### PROBLEM DETAILS
Repeat exactly and only the lines from the line containing "src = sp.outputs[2]" through the line containing "L.new(src, mf.inputs[0])", both included.

### DATASET EXTRACT
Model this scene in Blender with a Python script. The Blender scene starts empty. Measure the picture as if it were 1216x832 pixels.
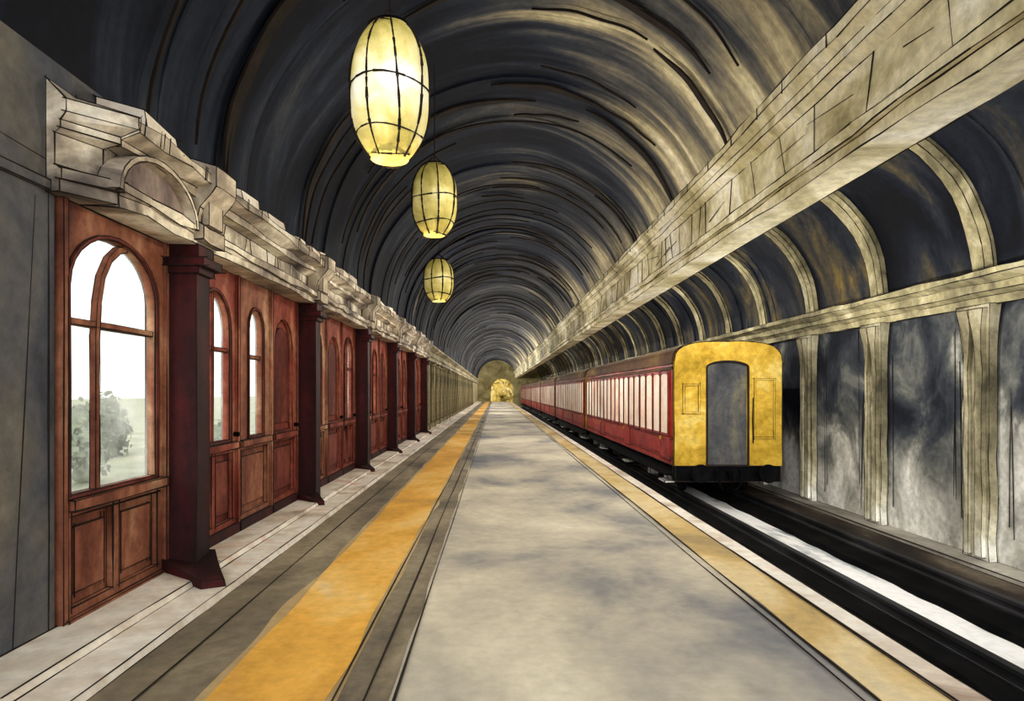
import bpy, bmesh, math, random
from mathutils import Vector, Matrix, noise
random.seed(7)
C = bpy.context.scene.collection
PI = math.pi

# ------------------------------------------------------------------ materials
def hx(h):
    h = h.lstrip('#'); o = []
    for i in (0, 2, 4):
        c = int(h[i:i+2], 16) / 255
        o.append(c / 12.92 if c <= .04045 else ((c + .055) / 1.055) ** 2.4)
    return (o[0], o[1], o[2], 1)

def wc(name, cols, scale=1.0, stretch=(1, 1, 1), lo=.32, hi=.68, rough=.85, grain=.25, uv=False, bump=.15,
       emit=0, metal=0, bias=0.0, spec=.2, distort=.5, patch=.7, foot=None, detail=6):
    m = bpy.data.materials.new(name); m.use_nodes = True
    nt = m.node_tree; N = nt.nodes; L = nt.links
    b = N['Principled BSDF']
    tc = N.new('ShaderNodeTexCoord'); mp = N.new('ShaderNodeMapping')
    mp.inputs['Scale'].default_value = stretch
    L.new(tc.outputs['UV' if uv else 'Object'], mp.inputs['Vector'])
    n1 = N.new('ShaderNodeTexNoise'); n1.inputs['Scale'].default_value = scale
    n1.inputs['Detail'].default_value = detail; n1.inputs['Roughness'].default_value = .58
    n1.inputs['Distortion'].default_value = distort
    L.new(mp.outputs[0], n1.inputs['Vector'])
    fac = n1.outputs['Fac']
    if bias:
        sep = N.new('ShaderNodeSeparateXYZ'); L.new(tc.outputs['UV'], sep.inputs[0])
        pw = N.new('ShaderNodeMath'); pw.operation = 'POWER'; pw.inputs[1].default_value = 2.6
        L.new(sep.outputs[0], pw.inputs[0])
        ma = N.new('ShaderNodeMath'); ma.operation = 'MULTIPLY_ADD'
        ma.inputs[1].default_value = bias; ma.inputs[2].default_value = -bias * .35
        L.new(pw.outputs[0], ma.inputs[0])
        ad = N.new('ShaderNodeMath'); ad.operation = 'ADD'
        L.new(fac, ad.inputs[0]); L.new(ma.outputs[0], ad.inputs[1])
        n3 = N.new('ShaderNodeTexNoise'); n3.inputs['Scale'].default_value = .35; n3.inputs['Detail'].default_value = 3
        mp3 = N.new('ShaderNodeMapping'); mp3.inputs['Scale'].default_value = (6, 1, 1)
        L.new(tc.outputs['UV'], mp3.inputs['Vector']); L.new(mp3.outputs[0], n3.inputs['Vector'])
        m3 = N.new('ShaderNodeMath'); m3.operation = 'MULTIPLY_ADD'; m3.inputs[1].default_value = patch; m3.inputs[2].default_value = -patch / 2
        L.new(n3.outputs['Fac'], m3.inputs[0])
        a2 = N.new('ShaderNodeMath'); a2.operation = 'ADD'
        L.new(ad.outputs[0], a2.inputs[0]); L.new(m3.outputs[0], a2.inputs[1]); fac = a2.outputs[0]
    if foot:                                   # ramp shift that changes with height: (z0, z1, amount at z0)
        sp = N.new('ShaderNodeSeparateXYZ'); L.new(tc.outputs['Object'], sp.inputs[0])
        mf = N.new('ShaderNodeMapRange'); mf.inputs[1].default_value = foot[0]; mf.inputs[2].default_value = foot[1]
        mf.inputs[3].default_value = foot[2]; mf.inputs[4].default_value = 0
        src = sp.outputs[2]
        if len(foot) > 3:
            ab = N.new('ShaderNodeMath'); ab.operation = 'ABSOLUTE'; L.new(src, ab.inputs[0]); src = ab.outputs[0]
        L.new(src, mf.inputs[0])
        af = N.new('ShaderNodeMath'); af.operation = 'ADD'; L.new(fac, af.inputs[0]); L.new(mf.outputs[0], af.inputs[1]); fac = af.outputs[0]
    r = N.new('ShaderNodeValToRGB'); el = r.color_ramp.elements
    while len(el) < len(cols): el.new(.5)
    for i, c in enumerate(cols):
        el[i].position = lo + (hi - lo) * i / max(1, len(cols) - 1); el[i].color = hx(c)
    L.new(fac, r.inputs[0])
    n2 = N.new('ShaderNodeTexNoise'); n2.inputs['Scale'].default_value = 9; n2.inputs['Detail'].default_value = 8
    n2.inputs['Roughness'].default_value = .7
    L.new(tc.outputs['Object'], n2.inputs['Vector'])
    mr = N.new('ShaderNodeMapRange'); mr.inputs[1].default_value = .35; mr.inputs[2].default_value = .65
    mr.inputs[3].default_value = 1 - grain; mr.inputs[4].default_value = 1 + grain * .4
    L.new(n2.outputs['Fac'], mr.inputs[0])
    mx = N.new('ShaderNodeVectorMath'); mx.operation = 'SCALE'
    L.new(r.outputs[0], mx.inputs[0]); L.new(mr.outputs[0], mx.inputs['Scale'])
    L.new(mx.outputs[0], b.inputs['Base Color'])
    b.inputs['Roughness'].default_value = rough; b.inputs['Metallic'].default_value = metal
    b.inputs['Specular IOR Level'].default_value = spec
    if emit:
        L.new(mx.outputs[0], b.inputs['Emission Color']); b.inputs['Emission Strength'].default_value = emit
    if bump:
        bp = N.new('ShaderNodeBump'); bp.inputs['Strength'].default_value = bump; bp.inputs['Distance'].default_value = .03
        L.new(n2.outputs['Fac'], bp.inputs['Height']); L.new(bp.outputs[0], b.inputs['Normal'])
    return m

M = {}
M['ink'] = wc('ink', ['#15110f', '#2a211b'], 3, rough=.9, grain=.1, bump=0)
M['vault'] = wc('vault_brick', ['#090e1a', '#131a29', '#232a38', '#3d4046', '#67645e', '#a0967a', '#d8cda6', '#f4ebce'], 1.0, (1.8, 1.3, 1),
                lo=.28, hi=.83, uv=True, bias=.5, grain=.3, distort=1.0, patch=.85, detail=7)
M['aisle'] = wc('aisle_brick', ['#080c16', '#151b29', '#2a2f39', '#5a5240', '#8f7a42', '#b59f63'], .8, (2.6, .8, 1), lo=.34, hi=.74, uv=True, grain=.35, distort=.8)
M['rib'] = wc('rib_stone', ['#645d48', '#979070', '#c2b88e', '#e6dfbf'], 1.4, (1, 1, 1), grain=.3)
M['beam'] = wc('beam_stone', ['#857b58', '#beb388', '#e6debd', '#faf6e6'], .9, (1, .8, 1.3), grain=.28, distort=.8)
M['cornice'] = wc('cornice_stone', ['#4d4747', '#82786f', '#b9ac99', '#f0e7d3', '#f7f0e0'], 1.2, (1, .9, 1.3), lo=.3, hi=.7, grain=.3, distort=.8)
M['near_wall'] = wc('near_wall_plaster', ['#353942', '#53555d', '#6b6862', '#877e72'], .7, grain=.25, distort=.6)
M['mauve'] = wc('mauve_stone', ['#5b4f52', '#83736f', '#a08f85', '#b5a494'], 1.3, (1, 1, .5), grain=.3, distort=1.2)
M['far_wall'] = wc('far_wall_stone', ['#6d6750', '#a69b76', '#d2c69c'], 1.3, (1, .7, .5), grain=.3)
M['end_wall'] = wc('end_wall_stone', ['#7d7450', '#a4986b', '#c7bb8d'], .8, grain=.2)
M['right_wall'] = wc('right_wall_plaster', ['#0b0f1a', '#1d222d', '#3c4149', '#71736f', '#c4c3ba', '#f6f5ee'], .75, (1, 1.0, .85), lo=.32, hi=.80, grain=.3, distort=.7, foot=(-1.0, 1.2, .34), detail=6)
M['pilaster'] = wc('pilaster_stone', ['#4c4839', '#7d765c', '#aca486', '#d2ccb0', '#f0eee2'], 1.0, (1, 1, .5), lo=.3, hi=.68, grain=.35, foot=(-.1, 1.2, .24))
M['wood'] = wc('door_wood', ['#541f19', '#773226', '#924838', '#b06f57'], 1.1, (1, 1.1, .5), grain=.4, rough=.8, distort=1.0)
M['wood_warm'] = wc('door_wood_warm', ['#583024', '#7d4836', '#9c654c', '#bd9172'], 1.1, (1, 1.1, .5), grain=.4, rough=.8, distort=1.0)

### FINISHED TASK
        src = sp.outputs[2]
        if len(foot) > 3:
            ab = N.new('ShaderNodeMath'); ab.operation = 'ABSOLUTE'; L.new(src, ab.inputs[0]); src = ab.outputs[0]
        L.new(src, mf.inputs[0])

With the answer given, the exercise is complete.